List the possible minimal polynomials associated to $A$ by finding all polynomials which obey all of the following: monic, divides $c_{A}$ , and has the same roots as $c_{A}$ .

[End of Exercise]

Example 6.14.

Find the minimal polynomial of the matrix $\begin{bmatrix}3&0&0\\ 1&3&0\\ 0&0&3\end{bmatrix}$ .
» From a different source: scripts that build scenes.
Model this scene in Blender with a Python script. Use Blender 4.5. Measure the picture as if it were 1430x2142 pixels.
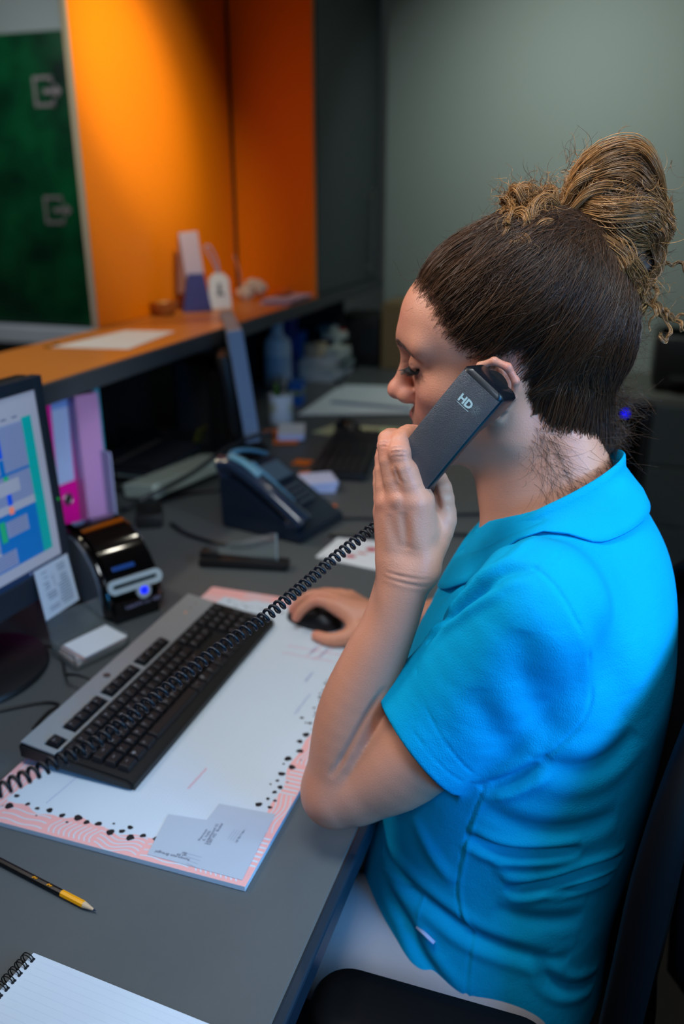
import bpy, bmesh, math, random
import numpy as np
from mathutils import Vector, Matrix, Euler, noise
R = math.radians
rnd = random.Random(7)
sc = bpy.context.scene
for o in list(bpy.data.objects): bpy.data.objects.remove(o)

# ---------------------------------------------------------------- camera
# world: the desk's front edge is the Y axis (x = 0), the desk lies at x < 0, the back wall at y = 3.75
FPX = 1744.0
PITCH, YAW = R(20.7), R(18.3)
CAM = np.array([.22, 0.0, 1.44])
FW = np.array([-math.sin(YAW)*math.cos(PITCH), math.cos(YAW)*math.cos(PITCH), -math.sin(PITCH)])
RT = np.array([math.cos(YAW), math.sin(YAW), 0.0])
UP = np.cross(RT, FW)
cd = bpy.data.cameras.new('camera'); cam = bpy.data.objects.new('camera', cd); sc.collection.objects.link(cam)
cam.matrix_world = Matrix(((RT[0], UP[0], -FW[0], CAM[0]), (RT[1], UP[1], -FW[1], CAM[1]), (RT[2], UP[2], -FW[2], CAM[2]), (0, 0, 0, 1)))
cd.sensor_fit = 'VERTICAL'; cd.sensor_height = 36; cd.lens = FPX/2142*36
cd.clip_start = .02; cd.clip_end = 50
cd.dof.use_dof = True; cd.dof.focus_distance = .80; cd.dof.aperture_fstop = 2.8
sc.camera = cam
# ---------------------------------------------------------------- world, lights, exposure
w = bpy.data.worlds.new('world'); sc.world = w; w.use_nodes = True
w.node_tree.nodes['Background'].inputs[0].default_value = (.45, .52, .58, 1)
w.node_tree.nodes['Background'].inputs[1].default_value = .012
sc.view_settings.view_transform = 'Standard'; sc.view_settings.look = 'None'
sc.view_settings.gamma = 1; sc.view_settings.use_curve_mapping = False
sc.view_settings.exposure = 0.0
def light(name, kind, loc, target, energy, color, size=.3, size_y=None, **kw):
    ld = bpy.data.lights.new(name, kind); ld.energy = energy; ld.color = color
    if kind == 'AREA':
        ld.size = size
        if size_y: ld.shape = 'RECTANGLE'; ld.size_y = size_y
    else: ld.shadow_soft_size = size
    for k, v in kw.items(): setattr(ld, k, v)
    lo = bpy.data.objects.new(name, ld); sc.collection.objects.link(lo); lo.location = loc
    lo.rotation_euler = (Vector(target)-Vector(loc)).to_track_quat('-Z', 'Y').to_euler()
    return lo
light('ceiling_panel_light', 'AREA', (.0, .28, 2.5), (-.02, .92, .95), 5.4, (.90, .96, 1), .6, .45, spread=R(100))
light('blue_side_light', 'AREA', (1.15, .15, 1.30), (.24, .78, .92), 2.4, (.03, .38, 1), .5, .5, spread=R(60))
light('binder_fill', 'SPOT', (2.2, .3, 1.9), (-.86, 1.47, .92), 190, (.82, .84, 1), .15, spot_size=R(10), spot_blend=.8)  # narrow fill added to brighten the binders under the counter
light('right_rear_fill', 'AREA', (1.30, .62, 1.75), (.30, .82, .98), 2.1, (.45, .76, 1), .5, .5, spread=R(60))  # unseen source added at the right rear for the shirt back; no window
light('camera_side_fill', 'AREA', (.38, -.60, 2.05), (.24, .85, .95), .8, (.62, .78, 1), .6, .4, spread=R(50))  # fill added above the camera to lift the torso and sleeve
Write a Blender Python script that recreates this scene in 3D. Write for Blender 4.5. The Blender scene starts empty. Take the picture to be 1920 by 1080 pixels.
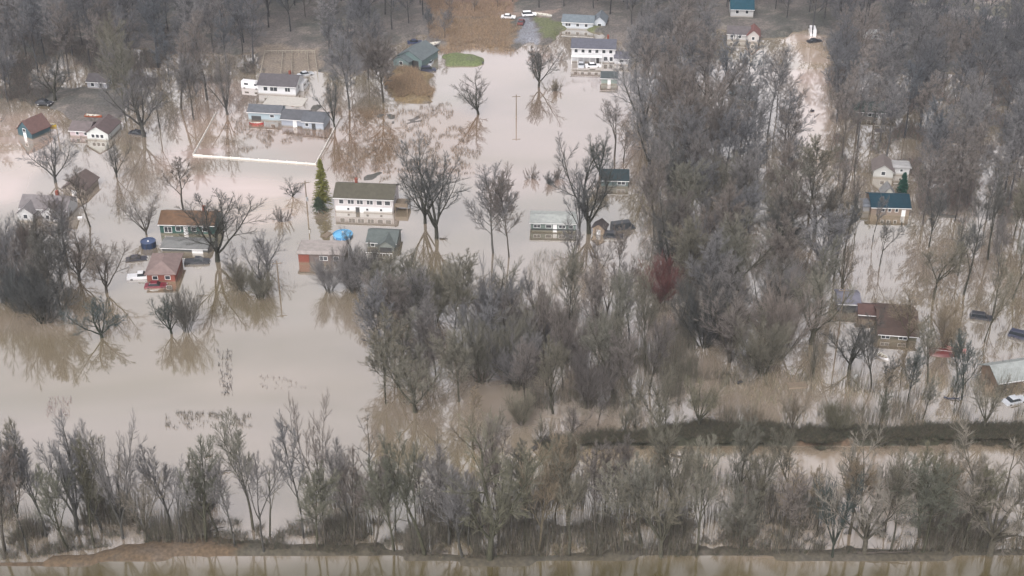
import bpy, math, random
import numpy as np
from mathutils import Vector, Matrix, noise as mnoise
R = math.radians
S = bpy.context.scene
COL = S.collection
random.seed(7)

# ------------------------------------------------------------------ camera
CH, PITCH, F = 143.0, 30.0, 2582.0
cd = bpy.data.cameras.new('camera'); cam = bpy.data.objects.new('camera', cd); COL.objects.link(cam)
cam.location = (0, 0, CH); cam.rotation_euler = (R(90 - PITCH), 0, 0)
cd.sensor_width = 36; cd.lens = 36 * F / 1920; cd.clip_start = 1; cd.clip_end = 9000
S.camera = cam
# ------------------------------------------------------------------ sky, sun, exposure (overcast)
SUN_EL, SUN_AZ = 48, 200
w = bpy.data.worlds.new('World'); S.world = w; w.use_nodes = True
nt = w.node_tree; nt.nodes.clear()
sky = nt.nodes.new('ShaderNodeTexSky'); sky.sky_type = 'NISHITA'; sky.sun_disc = False
sky.sun_elevation = R(SUN_EL); sky.sun_rotation = R(SUN_AZ); sky.dust_density = 3.0; sky.air_density = 1.0
hs = nt.nodes.new('ShaderNodeHueSaturation'); hs.inputs['Saturation'].default_value = 0.10
tint = nt.nodes.new('ShaderNodeMix'); tint.data_type = 'RGBA'; tint.blend_type = 'MULTIPLY'; tint.inputs[0].default_value = 1
tint.inputs[7].default_value = (1.0, 0.958, 0.965, 1)
bg = nt.nodes.new('ShaderNodeBackground'); bg.inputs[1].default_value = 0.13
wo = nt.nodes.new('ShaderNodeOutputWorld')
nt.links.new(sky.outputs[0], hs.inputs['Color']); nt.links.new(hs.outputs[0], tint.inputs[6])
nt.links.new(tint.outputs[2], bg.inputs[0]); nt.links.new(bg.outputs[0], wo.inputs[0])
sd = bpy.data.lights.new('sun', 'SUN'); sd.energy = 1.0; sd.angle = R(35); sd.color = (1, .965, .92)
so = bpy.data.objects.new('sun', sd); COL.objects.link(so)
so.rotation_euler = (R(90 - SUN_EL), 0, R(180 - SUN_AZ))
S.view_settings.view_transform = 'Standard'; S.view_settings.look = 'None'
S.view_settings.exposure = 1.18; S.view_settings.gamma = 1
S.cycles.max_bounces = 6; S.cycles.diffuse_bounces = 2; S.cycles.glossy_bounces = 3
S.cycles.transparent_max_bounces = 4; S.cycles.volume_bounces = 0; S.cycles.transmission_bounces = 1
S.cycles.use_denoising = True

# ------------------------------------------------------------------ helpers
cp, sp = math.cos(R(PITCH)), math.sin(R(PITCH))
def G(px, py, z=0.0):
    a = (px - 960) / F; b = -(py - 540) / F
    dx, dy, dz = a, cp + b * sp, -sp + b * cp
    t = (z - CH) / dz
    return Vector((dx * t, dy * t, z))
def PX(x, y, z=0.0):                                     # numpy ok
    fz = y * cp + (CH - z) * sp
    uy = y * sp - (CH - z) * cp
    return 960 + F * x / fz, 540 - F * uy / fz
def pxm(py): return (py + 951) * cp / CH                  # pixels per metre on the ground row

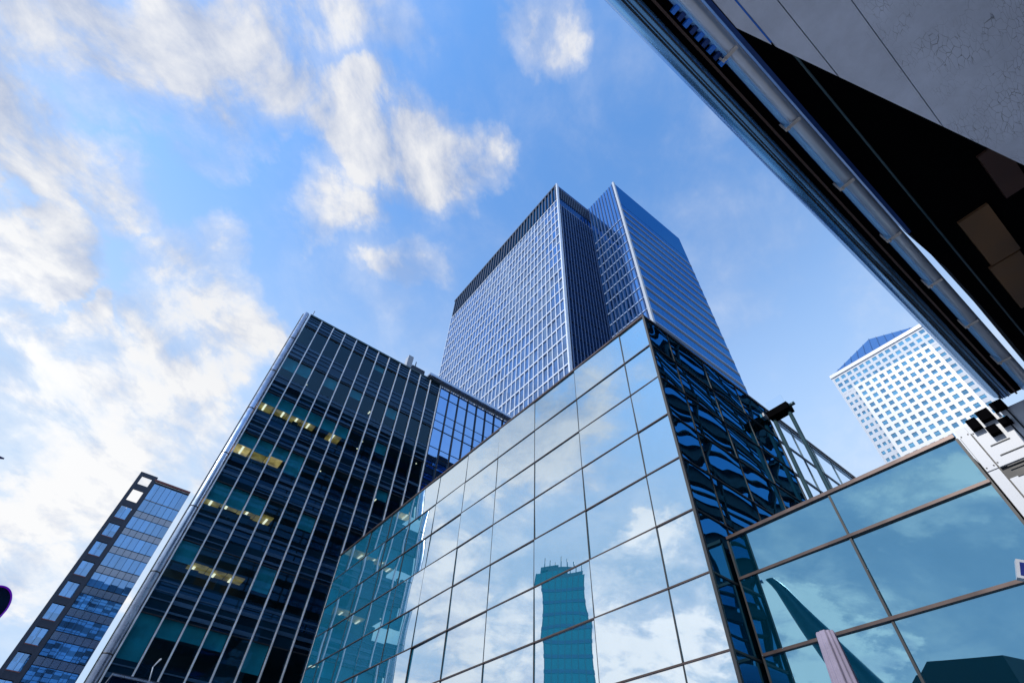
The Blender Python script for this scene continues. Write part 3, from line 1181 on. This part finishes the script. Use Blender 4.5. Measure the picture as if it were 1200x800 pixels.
# ------------------------------------------------------------------ tall tower in the middle
tw = thing('glass_tower', 'tall blue glass tower with pale window grid and a deep notch, centre of the skyline', 'tower', (44.41, 44.5, 0))
TH = 150.5
XN = 13.46                                              # notch face runs to the right wing
YW = -11.1                                              # right wing front
XW = 44.0
m = MB()
m.box(0.35, XN + 5, 0.35, 57, 0, TH)
m.box(XN + 0.35, XW - 0.2, YW + 0.35, 50, 0, TH + 0.6)
m.build('core', MT['tower_fin'], tw)
FLH = 4.15
LB = 140.0
# left face: grid of pale frames
wq = []
nc = 38
cw = 57.0 / nc
nf = 26
fr = MB()
for i in range(nc + 1):
    fr.box(-0.12, 0.30, i * cw - 0.085, i * cw + 0.085, LB - nf * FLH, LB)
for j in range(nf + 1):
    z = LB - j * FLH
    fr.box(-0.08, 0.29, 0.05, 56.95, z - 0.17, z + 0.17)
fr.build('facade_frame', MT['tower_frame'], tw)
for j in range(nf):
    z = LB - j * FLH
    for i in range(nc):
        wq.append(((0.1, i * cw + 0.11, z - FLH + 0.23), (0, cw - 0.22, 0), (0, 0, FLH - 0.46), (-1, 0, 0)))
panes(tw, 'window', wq, MT['tower_glass'], 100, skip=('tower',), thick=0.03, tilt=0.012)
m = MB()
m.box(0.05, 0.30, 0.05, 56.9, LB + 0.4, TH - 0.7)
m.build('roof_band', MT['tower_band'], tw)
m = MB()
for i in range(nc * 1):
    y = 0.4 + i * cw
    m.box(-0.28, 0.04, y, y + 0.5, LB + 0.4, TH - 0.75)
m.box(-0.3, 0.3, 0, 57, TH - 0.7, TH + 0.1)
m.build('roof_louvres', MT['tower_fin'], tw)
# corner strip
m = MB()
m.box(-0.3, 0.45, -0.28, 0.08, 0, TH + 0.15)
m.build('corner_strip', MT['tower_frame'], tw)
# notch face (looks towards the camera) with dark fins
m = MB()
m.box(0.46, XN - 0.02, 0.0, 0.3, 0, TH - 0.2)
m.build('notch_glass', MT['tower_dark'], tw)
m = MB()
for i in range(13):
    x = 0.9 + i * 0.99
    m.box(x - 0.10, x + 0.10, -0.42, -0.01, 20, LB - 3)
m.build('notch_fins', MT['tower_fin_blue'], tw)
m = MB()
for i in range(17):
    x = 0.8 + i * 0.76
    m.box(x - 0.14, x + 0.14, -0.25, -0.01, LB + 1.5, TH - 1.5)
for k in range(24):
    m.box(0.5, XN - 0.1, -0.12, -0.01, LB - 3 - k * FLH - 0.2, LB - 3 - k * FLH)
m.build('notch_rails', MT['tower_fin'], tw)
# right wing, left face
m = MB()
m.box(XN, XN + 0.3, YW + 0.4, -0.01, 0, TH + 0.4)
m.build('wing_side_glass', MT['tower_glass'], tw)
m = MB()
for i in range(10):
    y = YW + 0.8 + i * 1.12
    m.box(XN - 0.22, XN - 0.005, y - 0.12, y + 0.12, 20, TH + 0.3)
m.build('wing_fins', MT['tower_fin_blue'], tw)
m = MB()
for k in range(26):
    z = LB - 12 - k * FLH
    m.box(XN - 0.14, XN - 0.004, YW + 0.5, -0.05, z - 0.15, z + 0.15)
m.build('wing_rails', MT['tower_line'], tw)
m = MB()
m.box(XN - 0.3, XN + 0.35, YW - 0.25, YW + 0.35, 0, TH + 0.7)
m.build('corner_strip', MT['white_dull'], tw)
# right wing front face: deep blue bands with fine pale and dark lines
m = MB()
m.box(XN + 0.36, XW, YW + 0.02, YW + 0.3, 137.5, TH + 0.6)
m.build('roof_band', MT['tower_band'], tw)
wq = []
nfr = 24
wcw = (XW - XN - 0.4) / 20
for j in range(nfr):
    z = 137.3 - j * 4.3
    for i in range(20):
        wq.append(((XN + 0.38 + i * wcw + 0.015, YW + 0.02, z - 3.0), (wcw - 0.03, 0, 0), (0, 0, 2.95), (0, -1, 0)))
panes(tw, 'wing_window', wq, MT['tower_blue'], 100, skip=('tower',), thick=0.03, tilt=0.0015)
for j in range(nfr):
    z = 137.3 - j * 4.3
    m = MB()
    m.box(XN + 0.36, XW, YW - 0.05, YW + 0.3, z - 3.28, z - 3.02)
    m.build('pale_band', MT['tower_line'], tw)
    m = MB()
    m.box(XN + 0.36, XW, YW - 0.02, YW + 0.28, z - 4.28, z - 3.30)
    m.build('dark_band', MT['tower_fin'], tw)
m = MB()
m.box(XW - 0.19, XW + 0.05, YW + 0.05, YW + 1.0, 0, TH + 0.5)
m.build('corner_strip', MT['tower_fin_blue'], tw)

# ------------------------------------------------------------------ white tower with pyramid roof
wt_ = thing('white_tower', 'white clad skyscraper with small square windows and blue pyramid roof, right skyline', 'tower', (283, 2.2, 0))
m = MB()
m.box(3.5, 54, 0.0, 54, 0, 231.5)
m.box(0.6, 52, 4.2, 45, 0, 217)
m.build('core', MT['pyramid'], wt_)
fr = MB()
P = 4.12
z_top = 217.0
nz_ = 24
c0 = 4.0
ncol = 10
wq = []
# projecting main face, grid of solid white with window holes
for i in range(ncol + 1):
    y = c0 + i * P
    fr.box(0, 0.58, y - 0.85, y + 0.85, 100, z_top)
for j in range(nz_ + 1):
    z = z_top - 0.9 - j * 4.45
    fr.box(0.03, 0.57, c0, c0 + ncol * P, z - 0.95, z + 0.95)
    if j < nz_:
        for i in range(ncol):
            wq.append(((0.3, c0 + i * P + 0.8, z - 4.45 + 0.9), (0, P - 1.6, 0), (0, 0, 4.45 - 1.8), (-1, 0, 0)))
# set back corners and upper storeys
sb = MB()
for ya, yb, n_ in ((0, 4.0, 1), (45.3, 54, 3)):
    p = (yb - ya) / n_
    for i in range(n_ + 1):
        sb.box(3.0, 3.49, ya + i * p - 0.6, ya + i * p + 0.6, 100, 218)
    for j in range(nz_ + 1):
        z = z_top - 0.9 - j * 4.45
        sb.box(3.02, 3.48, ya, yb, z - 1.2, z + 1.2)
        if j < nz_:
            for i in range(n_):
                wq.append(((3.2, ya + i * p + 0.55, z - 4.45 + 1.1), (0, p - 1.1, 0), (0, 0, 4.45 - 2.2), (-1, 0, 0)))
p = 54 / 14
for i in range(15):
    sb.box(3.0, 3.49, i * p - 0.65, i * p + 0.65, 218, 231.5)
for j in range(4):
    z = 231.0 - j * 4.3
    sb.box(3.02, 3.48, 0, 54, z - 0.9, z + 0.9)
    if j < 3:
        for i in range(14):
            wq.append(((3.2, i * p + 0.6, z - 4.3 + 0.85), (0, p - 1.2, 0), (0, 0, 4.3 - 1.7), (-1, 0, 0)))
fr.build('main_facade', MT['white'], wt_)
sb.build('upper_facade', MT['white_dull'], wt_)
panes(wt_, 'window', wq, MT['win_teal'], 100, thick=0.05, tilt=0.004)
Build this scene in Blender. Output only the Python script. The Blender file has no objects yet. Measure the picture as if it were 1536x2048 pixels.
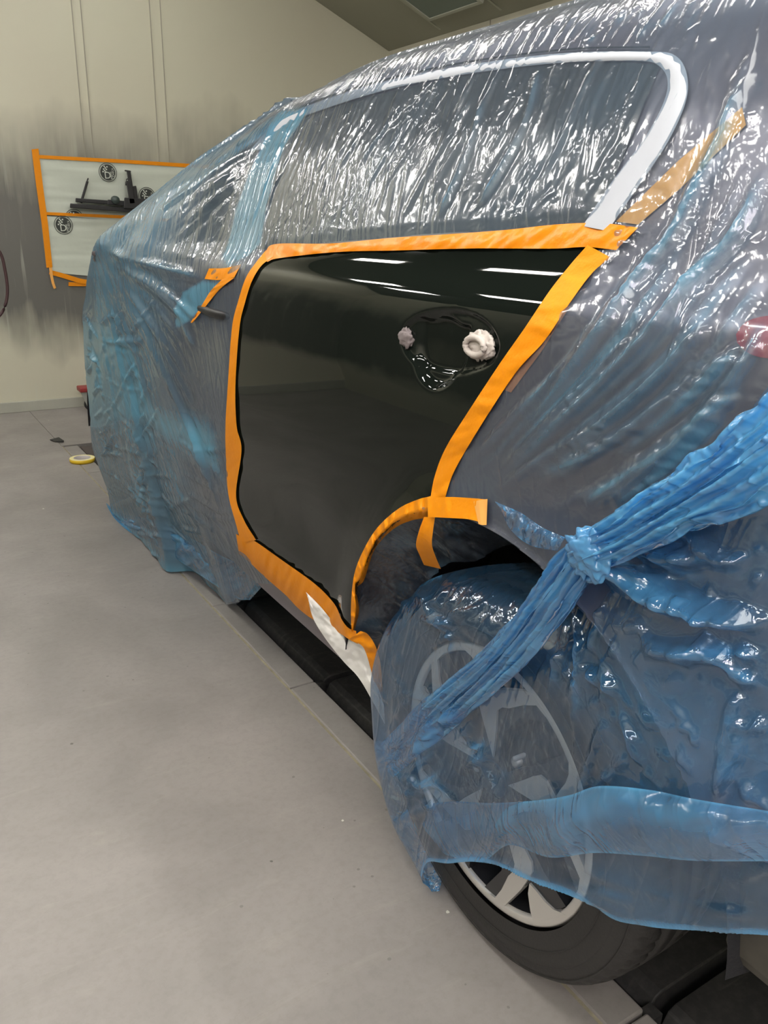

(Solution:) The characteristic polynomial is $c_{A}(x)=\det(A-xI_{3})=(3-x)^{3}.$ Since $m_{A}$ is a factor of $c_{A}$ , the only possibilities for $m_{A}$ are the monic polynomials $x-3$ , $(x-3)^{2}$ , and $(x-3)^{3}$ . We just need to check for which of these is $m_{A}(A)=\vec{0}$ ? We compute:

	$\displaystyle A-3I_{3}$	$\displaystyle=\begin{bmatrix}0&0&0\\ 1&0&0\\ 0&0&0\end{bmatrix}\neq\begin{bmatrix}0&0&0\\ 0&0&0\\ 0&0&0\end{bmatrix},$
	$\displaystyle(A-3I_{3})^{2}$	$\displaystyle=\begin{bmatrix}0&0&0\\ 1&0&0\\ 0&0&0\end{bmatrix}\begin{bmatrix}0&0&0\\ 1&0&0\\ 0&0&0\end{bmatrix}=\begin{bmatrix}0&0&0\\ 0&0&0\\ 0&0&0\end{bmatrix},$
	$\displaystyle(A-3I_{3})^{3}$	$\displaystyle=\begin{bmatrix}0&0&0\\ 1&0&0\\ 0&0&0\end{bmatrix}\begin{bmatrix}0&0&0\\ 1&0&0\\ 0&0&0\end{bmatrix}\begin{bmatrix}0&0&0\\ 1&0&0\\ 0&0&0\end{bmatrix}=\begin{bmatrix}0&0&0\\ 0&0&0\\ 0&0&0\end{bmatrix}.$

So $m_{A}(x)=(x-3)^{2}$ is the minimal polynomial.

Exercise 6.15:

Find the characteristic and minimal polynomials of the following matrices $A\in\operatorname{M}_{{n}}({{\mathbb{C}}})$ .

i.

$\begin{bmatrix}3&2\\ 3&4\end{bmatrix}$ ,
ii.

$\begin{bmatrix}5&-3\\ 4&1\end{bmatrix}$ ,
iii.

$\begin{bmatrix}2&0&1\\ 0&6&2\\ 0&0&2\end{bmatrix}$ ,
iv.

$\begin{bmatrix}2&0&0&1\\ 1&2&0&2\\ 0&0&2&-1\\ 0&0&0&1\end{bmatrix}$ .

Exercise 6.16:

If $B\in\operatorname{M}_{{n}}({{\mathbb{C}}})$ is an invertible matrix, $A\in\operatorname{M}_{{n}}({{\mathbb{C}}})$ , and $p\in\mathcal{P}({\mathbb{C}})$ is some polynomial of degree $r\geq 1$ . Prove that $p(B^{-1}AB)=B^{-1}p(A)B$ . Deduce that similar matrices have the same minimal polynomial.

[End of Exercise]

Summary: A method for finding the minimal polynomial of a matrix $A$ is as follows:

•

Factorize the characteristic polynomial $c_{A}(x)$ into linear (degree 1) factors,
•

List all possible monic polynomial factors of $c_{A}$ ,
•

(Optional) Remove any polynomials which don’t share all the roots of $c_{A}$ ,
•

Remove all polynomials from the list for which $p(A)\neq\vec{0}$ ,
•

Of the remaining polynomials, $m_{A}$ is the one of smallest degree (there should be only one of smallest degree, by Theorem 6.8).